### [WHAT NEEDS TO BE DONE]
Output the data word for word, dropping every image.

— start —

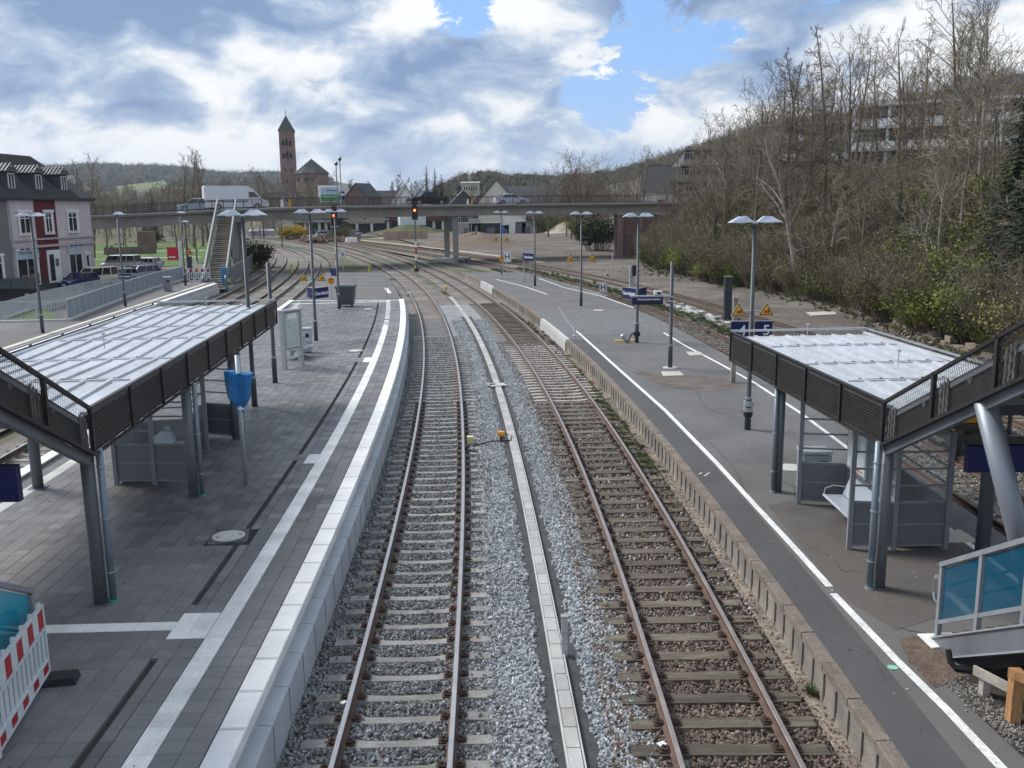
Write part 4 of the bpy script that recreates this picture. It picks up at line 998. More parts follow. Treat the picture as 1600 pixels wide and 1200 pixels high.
def shelter(A,B,width,side,ztop,zfl,label,nb,fh,ribs,end_post_ys,rise=.49,climb=6.0):
    dx,dy=B[0]-A[0],B[1]-A[1]; Ln=math.hypot(dx,dy); rz=math.atan2(-dx,dy)
    t=thing('platform_shelter',label,'shelter',(A[0],A[1],0),rz)
    X=lambda u: side*u
    zr=ztop-.05; zb=ztop-fh
    nsec=nb; sec=Ln/nsec
    for i in range(nsec):
        dz=.05 if i%2 else 0
        m=MB(); y0,y1=i*sec,(i+1)*sec; z0=zr-.05+dz*0; tilt=.05
        za,zc_=(zr-.0,zr-tilt) if i%2 else (zr-tilt,zr-.0)
        a,b=X(.06),X(width-.08); 
        m.add([(a,y0,za),(b,y0,za),(b,y1,zc_),(a,y1,zc_),(a,y0,za-.1),(b,y0,za-.1),(b,y1,zc_-.1),(a,y1,zc_-.1)],[(0,1,2,3),(7,6,5,4),(0,4,5,1),(1,5,6,2),(2,6,7,3),(3,7,4,0)]); m.build('roof_panel',roof_w,t)
        for k in range(ribs):
            u=.55+(width-1.1)*k/(ribs-1)
            m=MB(); m.beam((X(u),y0+.12,za+.022),(X(u),y1-.12,zc_+.022),.06,.045); m.build('roof_rib',rib_m,t)
        if i%2==0 or True:
            m=MB(); m.box(X(width/2),y0+.0,za-.002,width-.5,.06,.03); m.build('roof_batten',roof_w,t)
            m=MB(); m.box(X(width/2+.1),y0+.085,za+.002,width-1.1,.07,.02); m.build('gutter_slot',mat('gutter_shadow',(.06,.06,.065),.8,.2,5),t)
    # roof edge strips
    for u in (.05,width-.06): m=MB(); m.box(X(u),Ln/2,zr-.03,.12,Ln,.05); m.build('roof_edge',rib_m,t)
    # fascia
    nbay=max(2,round(Ln/1.95)); bl=Ln/nbay
    for i in range(nbay):
        slat_bank(bl,fh,13,t,X(-.03),i*bl,side,zb)
        slat_bank(bl,fh,13,t,X(width+.02),i*bl,-side,zb)
    for i in range(nbay+1):
        for u in (-.05,width+.03): m=MB(); m.box(X(u),i*bl,zb-.02,.045,.055,fh+.05); m.build('fascia_post',steel_dark,t)
    for u in (-.05,width+.03):
        m=MB(); m.box(X(u),Ln/2,ztop+.02,.07,Ln,.03); m.build('top_rail',steel_l if u>0 else steel_dark,t)
        m=MB(); m.box(X(u),Ln/2,zb-.05,.07,Ln,.03); m.build('bottom_rail',steel_dark,t)
    # far end: frame rail and short mesh
    m=MB(); m.box(X(width/2),Ln+.05,ztop+.02,width+.1,.07,.05); m.build('end_rail',galv,t)
    mesh_screen((X(0),Ln+.05,zb),(X(width),Ln+.05,zb),fh,t,.045)
    m=MB(); m.box(X(width/2),Ln+.02,zb-.04,width,.06,.05); m.build('end_beam',steel_g,t)
    # lightning rods / fixings on roof
    for (u,yy) in ((width*.48,Ln*.92),(width*.55,Ln*.42)):
        m=MB(); m.tube([(X(u),yy,zr),(X(u),yy,zr+.33)],.012,6); m.box(X(u),yy,zr+.30,.06,.06,.05); m.build('roof_stud',galv,t)
    m=MB(); m.box(X(.06+.1),Ln*.5,zr-.22,.12,Ln,.1); m.build('inner_beam',steel_g,t)
    m=MB(); m.box(X(width-.2),Ln*.5,zr-.22,.12,Ln,.1); m.build('inner_beam',steel_g,t)
    # stair canopy climbing towards the footbridge
    cl=climb
    for u in (-.05,width+.03):
        p0=Vector((X(u),0,zb)); p1=Vector((X(u),-cl,zb+rise*cl))
        mesh_screen(p0,p1,fh,t)
        m=MB(); m.beam(p0+Vector((0,0,fh+.02)),p1+Vector((0,0,fh+.02)),.06,.05); m.build('canopy_top_rail',steel_dark,t)
        m=MB(); m.beam(p0+Vector((X(.0),0,-.03)),p1+Vector((X(.0),0,-.03)),.08,.05); m.build('canopy_bottom_rail',steel_dark,t)
        m=MB(); m.beam(p0+Vector((X(.1 if u<0 else -.1),-.05,-.11)),p1+Vector((X(.1 if u<0 else -.1),0,-.11)),.10,.14); m.build('canopy_girder',steel_g,t)
        yy=0.
        for k,yy in enumerate((0,-1.55,-3.1,-4.65)):
            m=MB(); m.box(X(u),yy,zb-rise*yy-.03,.06,.07,fh+.07); m.build('fascia_post',steel_dark,t)
            # perforated flashing strips hanging beside each post
            m=MB()
            for q in range(3): m.box(X(u+(.03 if u<0 else -.03)),yy-.16-.09*q,zb-rise*yy+.05*q+.04,.012,.055,fh*.8)
            m.build('flashing',mat('perforated_flashing',(.16,.155,.15),.5,.35,9,.4,60),t)['kind']='stuff'
        # dark inner board below the mesh
        w0=X(.0 if u<0 else 0); 
        m=MB(); a=p0+Vector((X(.07 if u<0 else -.07),0,.02)); b=p1+Vector((X(.07 if u<0 else -.07),0,.02)); hh=Vector((0,0,fh*.52)); m.quad(a,b,b+hh,a+hh); m.build('inner_board',mat('inner_board',(.03,.028,.026),.5,.3,4,.3,20),t)
        m=MB(); m.beam(a+hh+Vector((0,0,.03)),b+hh+Vector((0,0,.03)),.05,.06); m.build('canopy_gutter',steel_l,t)
    m=MB(); a0,a1=X(.0),X(width); z0=zb+.42
    m.add([(a0,0,z0),(a1,0,z0),(a1,-cl,z0+rise*cl),(a0,-cl,z0+rise*cl),(a0,0,z0+.06),(a1,0,z0+.06),(a1,-cl,z0+rise*cl+.06),(a0,-cl,z0+rise*cl+.06)],[(3,2,1,0),(4,5,6,7),(0,1,5,4),(1,2,6,5),(2,3,7,6),(3,0,4,7)]); m.build('canopy_roof',mat('canopy_underside',(.07,.085,.105),.5,.1),t)
    for k in range(1,5):
        yy=-k*1.2; m=MB(); m.box(X(width/2),yy,zb-rise*yy+.30,width,.1,.11); m.build('canopy_crossbeam',steel_g,t)
    return t,Ln,rz
def column(x,y,z0,h,label,r=.12,pipe=(-.02,.22),pr_=.05,green=True,par=None):
    t=par
    m=MB(); m.tube([(x,y,z0),(x,y,z0+h)],r,16); m.build('column',steel_g,t,smooth=True)
    if pipe:
        px_,py_=x+pipe[0],y+pipe[1]
        m=MB(); m.tube([(px_,py_,z0+.03),(px_,py_,z0+h)],pr_,12); m.build('downpipe',mat('zinc_pipe',(.20,.25,.29),.45,.1,3,metal=.3,stretch=(1,1,.2)),t,smooth=True)
        m=MB(); m.tube([(px_,py_,z0+.0),(px_,py_,z0+.05)],pr_+.02,12); m.build('pipe_foot',mat('green_ring',(.05,.35,.22),.5) if green else galv,t)
        for zz in (.45,1.35,2.2):
            if zz<h: m=MB(); m.tube([(px_,py_,z0+zz),(px_,py_,z0+zz+.025)],pr_+.012,12); m.build('pipe_clip',galv,t)
    return t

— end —

### [RESULT]
Write part 4 of the bpy script that recreates this picture. It picks up at line 998. More parts follow. Treat the picture as 1600 pixels wide and 1200 pixels high.
def shelter(A,B,width,side,ztop,zfl,label,nb,fh,ribs,end_post_ys,rise=.49,climb=6.0):
    dx,dy=B[0]-A[0],B[1]-A[1]; Ln=math.hypot(dx,dy); rz=math.atan2(-dx,dy)
    t=thing('platform_shelter',label,'shelter',(A[0],A[1],0),rz)
    X=lambda u: side*u
    zr=ztop-.05; zb=ztop-fh
    nsec=nb; sec=Ln/nsec
    for i in range(nsec):
        dz=.05 if i%2 else 0
        m=MB(); y0,y1=i*sec,(i+1)*sec; z0=zr-.05+dz*0; tilt=.05
        za,zc_=(zr-.0,zr-tilt) if i%2 else (zr-tilt,zr-.0)
        a,b=X(.06),X(width-.08); 
        m.add([(a,y0,za),(b,y0,za),(b,y1,zc_),(a,y1,zc_),(a,y0,za-.1),(b,y0,za-.1),(b,y1,zc_-.1),(a,y1,zc_-.1)],[(0,1,2,3),(7,6,5,4),(0,4,5,1),(1,5,6,2),(2,6,7,3),(3,7,4,0)]); m.build('roof_panel',roof_w,t)
        for k in range(ribs):
            u=.55+(width-1.1)*k/(ribs-1)
            m=MB(); m.beam((X(u),y0+.12,za+.022),(X(u),y1-.12,zc_+.022),.06,.045); m.build('roof_rib',rib_m,t)
        if i%2==0 or True:
            m=MB(); m.box(X(width/2),y0+.0,za-.002,width-.5,.06,.03); m.build('roof_batten',roof_w,t)
            m=MB(); m.box(X(width/2+.1),y0+.085,za+.002,width-1.1,.07,.02); m.build('gutter_slot',mat('gutter_shadow',(.06,.06,.065),.8,.2,5),t)
    # roof edge strips
    for u in (.05,width-.06): m=MB(); m.box(X(u),Ln/2,zr-.03,.12,Ln,.05); m.build('roof_edge',rib_m,t)
    # fascia
    nbay=max(2,round(Ln/1.95)); bl=Ln/nbay
    for i in range(nbay):
        slat_bank(bl,fh,13,t,X(-.03),i*bl,side,zb)
        slat_bank(bl,fh,13,t,X(width+.02),i*bl,-side,zb)
    for i in range(nbay+1):
        for u in (-.05,width+.03): m=MB(); m.box(X(u),i*bl,zb-.02,.045,.055,fh+.05); m.build('fascia_post',steel_dark,t)
    for u in (-.05,width+.03):
        m=MB(); m.box(X(u),Ln/2,ztop+.02,.07,Ln,.03); m.build('top_rail',steel_l if u>0 else steel_dark,t)
        m=MB(); m.box(X(u),Ln/2,zb-.05,.07,Ln,.03); m.build('bottom_rail',steel_dark,t)
    # far end: frame rail and short mesh
    m=MB(); m.box(X(width/2),Ln+.05,ztop+.02,width+.1,.07,.05); m.build('end_rail',galv,t)
    mesh_screen((X(0),Ln+.05,zb),(X(width),Ln+.05,zb),fh,t,.045)
    m=MB(); m.box(X(width/2),Ln+.02,zb-.04,width,.06,.05); m.build('end_beam',steel_g,t)
    # lightning rods / fixings on roof
    for (u,yy) in ((width*.48,Ln*.92),(width*.55,Ln*.42)):
        m=MB(); m.tube([(X(u),yy,zr),(X(u),yy,zr+.33)],.012,6); m.box(X(u),yy,zr+.30,.06,.06,.05); m.build('roof_stud',galv,t)
    m=MB(); m.box(X(.06+.1),Ln*.5,zr-.22,.12,Ln,.1); m.build('inner_beam',steel_g,t)
    m=MB(); m.box(X(width-.2),Ln*.5,zr-.22,.12,Ln,.1); m.build('inner_beam',steel_g,t)
    # stair canopy climbing towards the footbridge
    cl=climb
    for u in (-.05,width+.03):
        p0=Vector((X(u),0,zb)); p1=Vector((X(u),-cl,zb+rise*cl))
        mesh_screen(p0,p1,fh,t)
        m=MB(); m.beam(p0+Vector((0,0,fh+.02)),p1+Vector((0,0,fh+.02)),.06,.05); m.build('canopy_top_rail',steel_dark,t)
        m=MB(); m.beam(p0+Vector((X(.0),0,-.03)),p1+Vector((X(.0),0,-.03)),.08,.05); m.build('canopy_bottom_rail',steel_dark,t)
        m=MB(); m.beam(p0+Vector((X(.1 if u<0 else -.1),-.05,-.11)),p1+Vector((X(.1 if u<0 else -.1),0,-.11)),.10,.14); m.build('canopy_girder',steel_g,t)
        yy=0.
        for k,yy in enumerate((0,-1.55,-3.1,-4.65)):
            m=MB(); m.box(X(u),yy,zb-rise*yy-.03,.06,.07,fh+.07); m.build('fascia_post',steel_dark,t)
            # perforated flashing strips hanging beside each post
            m=MB()
            for q in range(3): m.box(X(u+(.03 if u<0 else -.03)),yy-.16-.09*q,zb-rise*yy+.05*q+.04,.012,.055,fh*.8)
            m.build('flashing',mat('perforated_flashing',(.16,.155,.15),.5,.35,9,.4,60),t)['kind']='stuff'
        # dark inner board below the mesh
        w0=X(.0 if u<0 else 0); 
        m=MB(); a=p0+Vector((X(.07 if u<0 else -.07),0,.02)); b=p1+Vector((X(.07 if u<0 else -.07),0,.02)); hh=Vector((0,0,fh*.52)); m.quad(a,b,b+hh,a+hh); m.build('inner_board',mat('inner_board',(.03,.028,.026),.5,.3,4,.3,20),t)
        m=MB(); m.beam(a+hh+Vector((0,0,.03)),b+hh+Vector((0,0,.03)),.05,.06); m.build('canopy_gutter',steel_l,t)
    m=MB(); a0,a1=X(.0),X(width); z0=zb+.42
    m.add([(a0,0,z0),(a1,0,z0),(a1,-cl,z0+rise*cl),(a0,-cl,z0+rise*cl),(a0,0,z0+.06),(a1,0,z0+.06),(a1,-cl,z0+rise*cl+.06),(a0,-cl,z0+rise*cl+.06)],[(3,2,1,0),(4,5,6,7),(0,1,5,4),(1,2,6,5),(2,3,7,6),(3,0,4,7)]); m.build('canopy_roof',mat('canopy_underside',(.07,.085,.105),.5,.1),t)
    for k in range(1,5):
        yy=-k*1.2; m=MB(); m.box(X(width/2),yy,zb-rise*yy+.30,width,.1,.11); m.build('canopy_crossbeam',steel_g,t)
    return t,Ln,rz
def column(x,y,z0,h,label,r=.12,pipe=(-.02,.22),pr_=.05,green=True,par=None):
    t=par
    m=MB(); m.tube([(x,y,z0),(x,y,z0+h)],r,16); m.build('column',steel_g,t,smooth=True)
    if pipe:
        px_,py_=x+pipe[0],y+pipe[1]
        m=MB(); m.tube([(px_,py_,z0+.03),(px_,py_,z0+h)],pr_,12); m.build('downpipe',mat('zinc_pipe',(.20,.25,.29),.45,.1,3,metal=.3,stretch=(1,1,.2)),t,smooth=True)
        m=MB(); m.tube([(px_,py_,z0+.0),(px_,py_,z0+.05)],pr_+.02,12); m.build('pipe_foot',mat('green_ring',(.05,.35,.22),.5) if green else galv,t)
        for zz in (.45,1.35,2.2):
            if zz<h: m=MB(); m.tube([(px_,py_,z0+zz),(px_,py_,z0+zz+.025)],pr_+.012,12); m.build('pipe_clip',galv,t)
    return t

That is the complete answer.